No Time For An Old Bird

No Time For An Old Bird

Yet again, Janet Wynne Evans feels at odds with Christmas

If marketing is, as somebody once wrote, the art of arresting the human imagination long enough to extract money from it, words are a key weapon in the professional attention-seeker's arsenal. Any e-mail not containing certain mots du jour will fall flat on its face, we're told, but I doubt that. The most potent word combination I know is that of 'cheap' and 'Claret'. The trouble is finding some worth drinking, and meanwhile, the professional communicator's mind must not be closed to a bit of cutting-edge coinage to stop readers in their tracks.

A rare Eighties example which, thanks to a succession of economic freezes and squeezes, has stood the test of time is cocooning. If recessions are to keep us indoors when we might otherwise have explored exotic locations from Pacific islands to new-wave restaurants, then home must be worth staying in. If you have upgraded your television, sound system, bathroom shower or any kitchen appliance this year, you have, consciously or not, been cocooning, and, perhaps, even hoping that when the economy returns to the black, the Red Admiral in you will come out.

Many of us have, sadly, lost, or simply never learned the art of staying at home, but even domestic goddesses would have been caught unawares in 2010, when it was a lucky person indeed whose plans were not somehow derailed by the weather. From the inconvenience and disappointment caused by a delivery van that couldn't get through with essential provisions and gifts to the utter misery of several nights on a hard airport floor and in many cases many worse privations, our British grit – and our gritters – were certainly tested.

On a personal level, I discovered that Christmas is absolutely no time for an old bird.
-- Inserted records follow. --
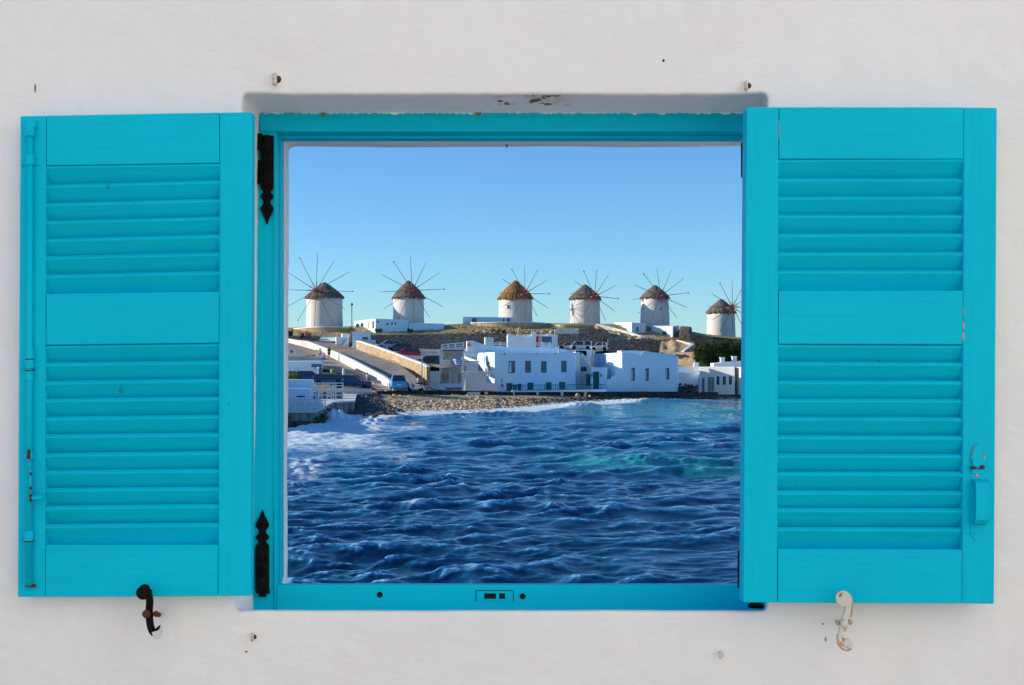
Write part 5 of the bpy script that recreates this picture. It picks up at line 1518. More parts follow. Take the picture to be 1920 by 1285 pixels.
# stepped house with three windows
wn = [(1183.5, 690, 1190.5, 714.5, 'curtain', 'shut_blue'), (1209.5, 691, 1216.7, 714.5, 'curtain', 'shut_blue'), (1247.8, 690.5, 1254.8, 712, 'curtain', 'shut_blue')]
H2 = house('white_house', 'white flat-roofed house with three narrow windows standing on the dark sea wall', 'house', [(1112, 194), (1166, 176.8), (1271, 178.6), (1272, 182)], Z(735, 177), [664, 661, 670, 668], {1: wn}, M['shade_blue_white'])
MB().ppx([(1136.8, 735), (1136.8, 712), (1146, 711), (1149, 706), (1154, 705.5), (1155, 697), (1160, 696.5), (1161, 690), (1166, 689), (1166, 735)], 176.9, 1.2).build('stepped_wall', M['shade_blue_white'], H2)
MB().ppx([(1166, 662), (1166, 658), (1190, 657.5), (1240, 662.5), (1262, 664.5), (1269, 668), (1269, 672)], 178.4, 6.0).build('roof_parapet', M['shade_blue_white'], H2)
MB().ppx([(1204, 661), (1209, 658), (1219, 659.5), (1219, 663), (1204, 663)], 178.1, 0.5).build('roof_lump', M['coping'], H2)
MB().tube(P(1201.5, 664, 177.2), P(1201.5, 735, 177.2), 0.035, n=6).build('drainpipe', M['shade_blue_white'], H2)
MB().bpx(1109, 658, 1112, 687, 183, 0.3).build('chimney_flue', M['pink'], H7)
MB().bpx(1165, 656, 1167, 663, 177.5, 0.3).build('roof_post', M['pink'], H2)
# lower house right
H6 = house('white_house', 'low white house squeezed between the three-window house and the lattice window house', 'house', [(1270, 191), (1268, 187), (1313, 187.5), (1314, 191)], Z(738, 187), [697, 698.5, 698.5, 698], {}, M['shade_blue_white'])
MB().ppx([(1271.5, 697.5), (1271.5, 688.5), (1301, 688), (1311, 687), (1311, 697.5)], 189, 2.0).build('back_wall', M['white'], H6)
MB().ppx([(1301, 688), (1302, 680.5), (1310, 680), (1311, 688)], 188.8, 0.8).build('chimney', M['white'], H6)
w3 = [(1316, 709, 1321, 735.5, 'door', 'shut_blue'), (1326, 707, 1339.5, 735, 'lattice', 'wood_white'), (1343.3, 706, 1349, 722, 'window', 'shut_blue'), (1354.8, 706, 1361, 722, 'window', 'shut_blue'), (1366.5, 706, 1372.3, 721.5, 'window', 'shut_blue')]
H3 = house('white_house', 'pale house at the right with a lattice window and three small grey windows', 'house', [(1311, 192), (1311.5, 184.5), (1378, 182), (1381, 192)], Z(739, 184), [688, 688, 687.5, 688], {1: w3}, M['white'])
MB().ppx([(1338, 688), (1338, 681.5), (1352, 680), (1378, 678.5), (1400, 677), (1400, 688)], 186, 2.5).build('roof_parapet', M['white'], H3)
for a, b_, c_ in ((1351.3, 1359, 670), (1373.5, 1381.5, 668)):
    ch = MB().bpx(a, c_ + 1.5, b_, 682, 186.4, 0.65).build('chimney', M['white'], H3)
    MB().bpx(a - .6, c_, b_ + .6, c_ + 1.5, 186.3, 0.85).build('chimney_cap', M['white'], ch)
H4 = house('white_house', 'bright sunlit white house end at the far right edge, cut off by the right shutter', 'house', [(1379, 186), (1381, 183.5), (1420, 172), (1460, 186)], Z(737, 182), [688, 688, 690, 688], {}, M['white'])
MB().bpx(1377, 703, 1379, 733, 182.3, 0.1).build('drainpipe', M['iron'], H3)
t = thing('garden_wall', 'low dark stone planter in front of the lattice window', 'planter', P(1330, 740, 180.5))
MB().bpx(1315, 735.5, 1346, 742, 180, 0.8).build('planter_box', M['stone_sea'], t)
t = thing('rubble_heap', 'dark rubble and brushwood heap at the foot of the low white house', 'rubble', P(1288, 737, 178))
it = [(lambda p: (p.x, p.y, p.z, random.uniform(.1, .28)))(P(random.uniform(1273, 1296 + 14 * random.random()), random.triangular(720, 737, 735), random.uniform(178.4, 180.5))) for _ in range(160)]
tag(rock_mesh(it, 1).build('rubble', M['rock_dark'], t), kind='stuff')

# green railing on the balcony
rl = thing('balcony_railing', 'long dark green iron railing along the balcony in front of the long house', 'railing', P(1045, 733, 172.9))
mb = MB()
def ry(a): return 172.6 + (a - 962) / 170 * 1.3
for z_, th_ in ((722.5, 0.045), (732.2, 0.035)):
    for a, b_ in ((978, 1060), (1060, 1131)):
        MB().tube(P(a, z_ - (a - 978) * .008, ry(a)), P(b_, z_ - (b_ - 978) * .008, ry(b_)), th_, n=6).build('rail', M['green2'], rl)
for k in range(44):
    a = 978.5 + k * 3.52
    MB().tube(P(a, 722.5 - (a - 978) * .008, ry(a)), P(a, 732.4 - (a - 978) * .008, ry(a)), 0.030 if k % 6 else 0.05, n=5).build('baluster', M['green2'], rl)
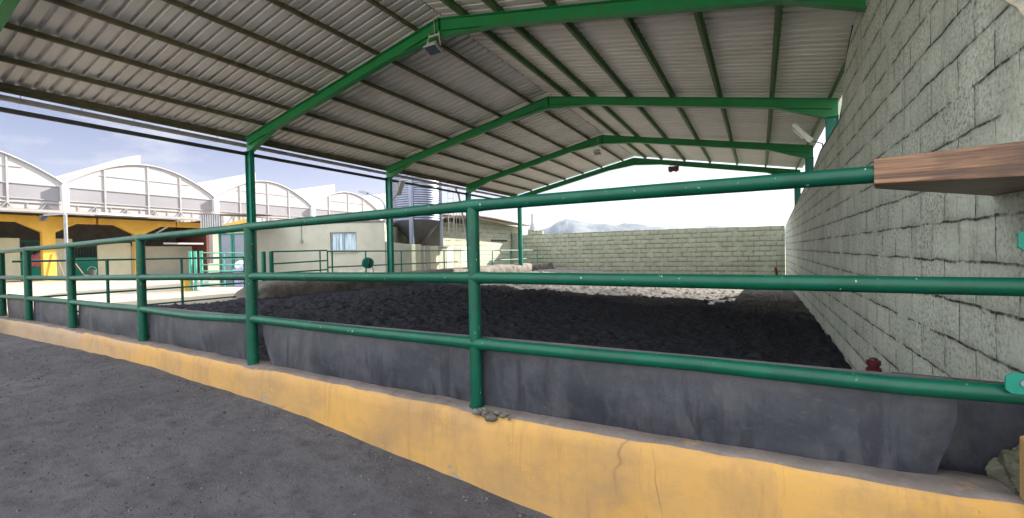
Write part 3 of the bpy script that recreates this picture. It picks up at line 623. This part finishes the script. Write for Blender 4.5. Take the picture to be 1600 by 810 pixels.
for x in (-3.6, -3.3): MB().tube([(x, 21.7, 3.86), (x, 21.75, 4.2)], .014, 6).build('hanger', 'steel', t)
for x in (-3.58, -3.34): MB().lathe((x, 21.7, 3.60), [(.05, 0), (.07, .04)], 10).build('lens', 'redlamp', t)

# ------------------------------------------------------------------ things inside the arena
t = thing('bollard', 'dark red capped iron bollard against the foot of the tall block wall', 'bollard', (.88, 5.0, -1.75))
MB().lathe((.88, 5, 0), [(.05, -1.85), (.05, -1.16), (.058, -1.15), (.058, -1.10), (.042, -1.092), (.042, -1.075), (.054, -1.07), (.054, -1.035), (.046, -1.028)], 16).build('stem', 'rust', t, smooth=True, angle=30)
MB().lathe((.88, 5, 0), [(.034, -1.027), (.03, -1.012), (.012, -1.006)], 12).build('cap', 'rust', t, smooth=True)
tag(MB().bar((.80, 25.75, -1.85), (.70, 25.9, -1.02), .07, .09).build('plank', 'rust', loc=(.75, 25.8, -1.8)), 'short red plank leaning in the far right corner of the block walls', 'plank')
# rough concrete kerb along the left side of the arena
yy = np.linspace(6.75, 25.9, 420); pr = [(-11.55, -1.35), (-11.5, -1.05), (-11.53, -.86), (-11.62, -.72), (-11.85, -.67), (-12.2, -.66), (-12.55, -.68), (-12.75, -.8), (-12.8, -1.3)]
P = np.zeros((len(yy), len(pr), 3))
for j, (x, z) in enumerate(pr):
    taper = np.clip((yy-6.75)/.5, 0, 1)**.5
    P[:, j] = np.stack([x+.09*fbm(yy*1.3, yy*0+j*.6, 4, 91)+.05*np.abs(fbm(yy*5, yy*0+j*.9, 3, 92)), yy, (z+1.3)*taper-1.3+.07*fbm(yy*1.1, yy*0+j*.4, 4, 95)*(z > -1.2)], 1)
tag(MB().grid(P).build('concrete_kerb', 'concrete', loc=(-12, 16, -1.1), smooth=True, angle=60), 'rough rounded concrete kerb along the left edge of the black arena sand', 'kerb wall')

# ------------------------------------------------------------------ pipe fences on the left
pf = thing('pipe_fence', 'dark thin pipe fence of three bars left of the barn column, beside the pale yard', 'fence', (-12.6, 5.4, -1.08))
for y in (4.12, 5.56, 7.1): MB().tube([(-12.6, y, -1.15), (-12.6, y, .03)], .03, 10).build('post', 'green_dark', pf, smooth=True)
for z in (.02, -.70, -1.06): MB().tube([(-12.6, 2.7, z), (-12.6, 7.14, z)], .022, 10).build('rail', 'green_dark', pf, smooth=True)
MB().tube([(-12.6, 4.8, -.38), (-12.6, 7.14, -.38)], .012, 8).build('rail', 'green_dark', pf, smooth=True)
YL = -12.3
sg = thing('small_gate', 'narrow green tube gate with two thick hinge posts, on the rough concrete kerb', 'gate', (YL, 8.5, -.66))
for y in (7.47, 7.70): MB().tube([(YL, y, -1.12), (YL, y, .17)], .06, 12).build('gate_post', 'green_column', sg, smooth=True)
for z, z2 in ((.165, .19), (-.19, -.14), (-.46, -.44)): MB().tube([(YL, 7.70, z), (YL, 9.58, z2)], .024, 10).build('rail', 'green_column', sg, smooth=True)
for y in (9.32, 9.60): MB().tube([(YL, y, -.5 if y < 9.5 else -.7), (YL, y, .19)], .024, 10).build('upright', 'green_column', sg, smooth=True)
lf = thing('pipe_fence', 'green two rail pipe fence with a hose reel, running to the far wall', 'fence', (YL, 17, -.66))
for y in (9.78, 11.2, 13.0, 15.7, 17.8, 19.8, 21.75, 23.2, 25.2): MB().tube([(YL, y, -.75), (YL, y, .14)], .026, 10).build('post', 'green_column', lf, smooth=True)
for z in (.15, -.37): MB().tube([(YL, 9.62, z+.01), (YL, 25.9, z-.04)], .024, 10).build('rail', 'green_column', lf, smooth=True)
MB().tube([(YL-.1, 14.55, -.7), (YL-.1, 14.55, .35)], .03, 10).build('grey_post', 'gutter', lf, smooth=True)
hr = thing('hose_reel', 'round green hose reel fixed on the two rail pipe fence', 'hose reel', (YL+.1, 11.2, -.6))
MB().lathe((0, 0, 0), [(.05, -.07), (.19, -.07), (.2, -.055), (.2, -.045), (.09, -.04), (.09, .04), (.2, .045), (.2, .055), (.19, .07), (.05, .07)], 22, 'Y').build('drum', 'green_column', hr, smooth=True, angle=30)
d_ = bpy.data.objects['drum']; d_.location = (0, 0, .33)
d_.data.transform(Matrix.Translation(LOC[hr.name]) @ Matrix.Identity(4)); d_.rotation_euler = (0, 0, math.radians(60))
MB().tube([(YL+.1, 11.2+.03, -.33+.12), (YL+.12, 11.36, -.30), (YL+.12, 11.42, -.5), (YL+.1, 11.45, -.66)], .014, 8).build('hose', 'green_dark', hr, smooth=True)
MB().tube([(YL+.16+.15*math.cos(q)*math.cos(2.09), 11.2+.15*math.cos(q)*math.sin(2.09)+.06, -.27+.15*math.sin(q)) for q in np.linspace(0, 2*math.pi, 25)], .03, 8, False).build('hose_coil', 'rust_dark', hr, smooth=True)
MB().tube([(YL, 11.2, -.27), (YL+.1, 11.2, -.27)], .03, 8).build('bracket', 'steel', hr)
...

I refer here not only to myself but to a couple of mallard that we had in the freezer, for, with foreign travel arrangements scotched, and no time to commission exotic centrepieces or to remove wine from The Society's cellars, we stayed at home and improvised. This should not have been a hardship. If you put good stuff in your freezer, wine-rack and cupboards, you'll get good stuff out of them, non?

Unfortunately, our mallards had been in cryonic suspension for just a little bit too long, just enough for the minimal fat they carry to turn unpleasantly rancid when subjected to intense heat. The accompanying glass was a pukka, but forgotten Clos Vougeot which had spent too long in the rack, bound for better storage facilities had my memory been what it once was. Whether it was months of neglect or the fragrance of poorly husbanded chip-shop which had filled the house, it, too, went into a sulk. Our standby starter, a couple of defrosted smoked eel fillets, brought back to life in a frying pan with some bacon, was let down by the accompanying glass of elderly riesling that had been lying alongside the Clos Vougeot, doubtless plotting revenge.

Old isn't always bad, of course. The last of 1990 Bollinger (drink up!) closed off one year and kicked off another in a blaze of mature, biscuity splendour, and in its warm glow, I confronted reality, and made a resolution. The festive season always makes me feel like a failure, however I try to approach it, and I have tried everything now, apart from leaving the country, which may not be right either. But I certainly don't propose to spend the next one in a cocoon, unless it's attached to a coconut palm in the Caribbean, and I can emerge from it in glorious technicolour.